Work on the actual complex began once the temporary church was finished. The chapel, the presbytery and the houses were completed according to the design, but of the church only the lower part of the tower was built. The Den Haag municipality, of which Scheveningen was, and is, a part, did not accept the design for the tower because of its extending balustrades. Instead of changing the design Kropholler quit the job in 1918 and the parish was forced to use the temporary church for the next thirteen years. In 1920 C.M. van Moorsel, by Kropholler's recommendation, was commissioned to complete the church. He made a new design which was built in 1925-1926. Kropholler himself was invited in 1920 to become member of the Schoonheidscommissie ('beauty committee'), the very municipal organ that had rejected his tower. He accepted the invitation.

Both Kropholler's and Van Moorsel's parts of the building are in Traditionalist style. Although the Delft School movement of Traditionalist architecture wasn't formed until the 1920's (and actually wasn't called like that until the late 1940's),  Kropholler's Lourdes chapel can be regarded as a very early example of the style that became synonomous for the movement. As Kropholler's first complete religious work, not counting the temporary church and the new facade he added to the chapel in Velp, it's also typical for his style for such buildings which hardly changed in the next four decades. An unusual feature of the chapel is the front, which is made of two parts, one of which is bevelled, to draw attention to the main entrance of the church. In the other part is a sculpture of a pelican feeding its young with its own blood; this sculpture was made by Joseph Mendes da Costa, who made several similar sculptures for some of Kropholler's later churches as well. The chapel itself is an aisleless brick building. It's covered by a roof on a wooden construction.

Van Moorsel's church was mostly completed in December 1925 and was consecrated at Christmas. Shortly thereafter the temporary church was demolished and the church was completed with the portal. On the remaining space a school was built, which has already been demolished. 

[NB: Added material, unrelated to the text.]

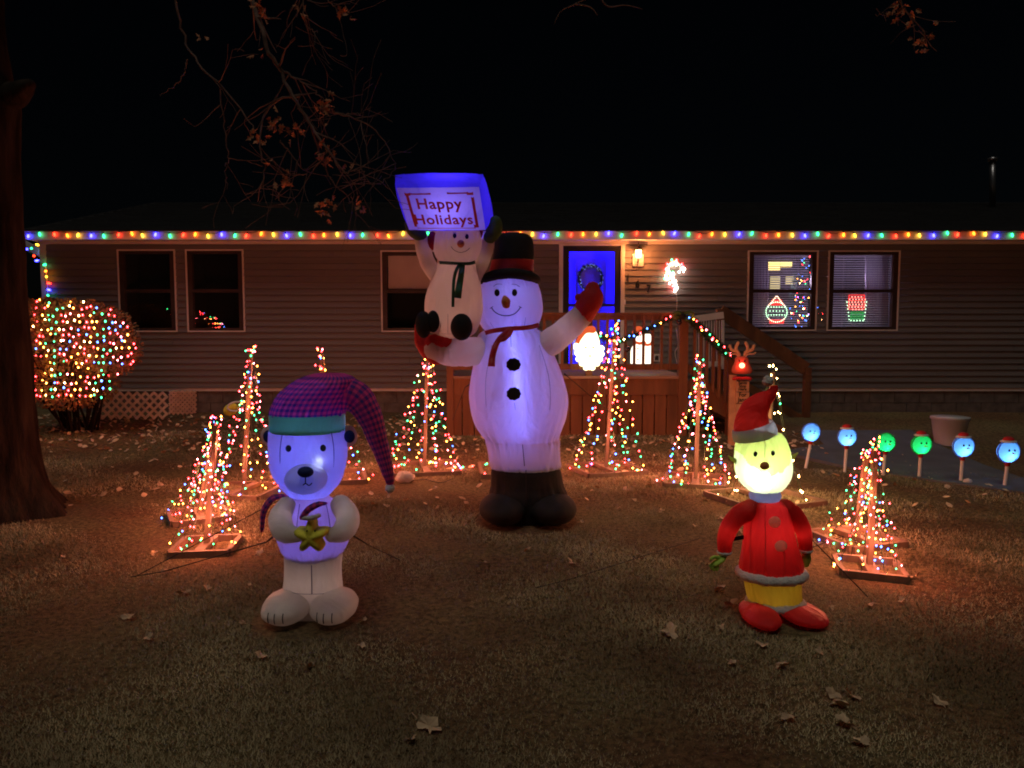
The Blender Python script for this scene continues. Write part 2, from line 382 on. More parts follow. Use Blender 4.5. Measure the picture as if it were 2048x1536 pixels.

The completed church is in a style that has obvious similarities to Kropholler's work. This illustrates that, even though M.J. Granpré Molière lead the so-called Delft School, it was Kropholler who pioneered the style it became known for. It is a three-aisled building with a very wide central aisle and narrow side-aisles, just like Kropholler's original design. The tall roof is supported by large wooden arches which are made up of many parts of bent wood held together by bolts and screws and had to be custom-made by a factory in Düsseldorf, Germany. The arches rest on pillars of reïnforced concrete which are connected under the floor. This way no buttresses were needed. The choir on the outside is hidden from view by other parts of the complex. At its side is a narrow tower with saddle-roof. On the inside, the nave is seperated from the choir by a chancel arch which looks a lot like the one in the temporary church. For the walls in the enterior yellowish bricks from Limburg were used.

A difference with most of Kropholler's work is the use of rectangular windows, although he did use similar windows for the temporary church. Another remarkable feature of the church is the new entrance which is positioned diagonally on the nave. Van Moorsel did not complete the other tower with the old entrance as started by Kropholler. Kropholler eventually finished this tower himself in 1965, after parishioner and notorious project developer R. Zwolsman had granted a large sum of money for this purpose so his daughter needn't marry in a towerless church. In 2005 the church closed; it has now a cultural function.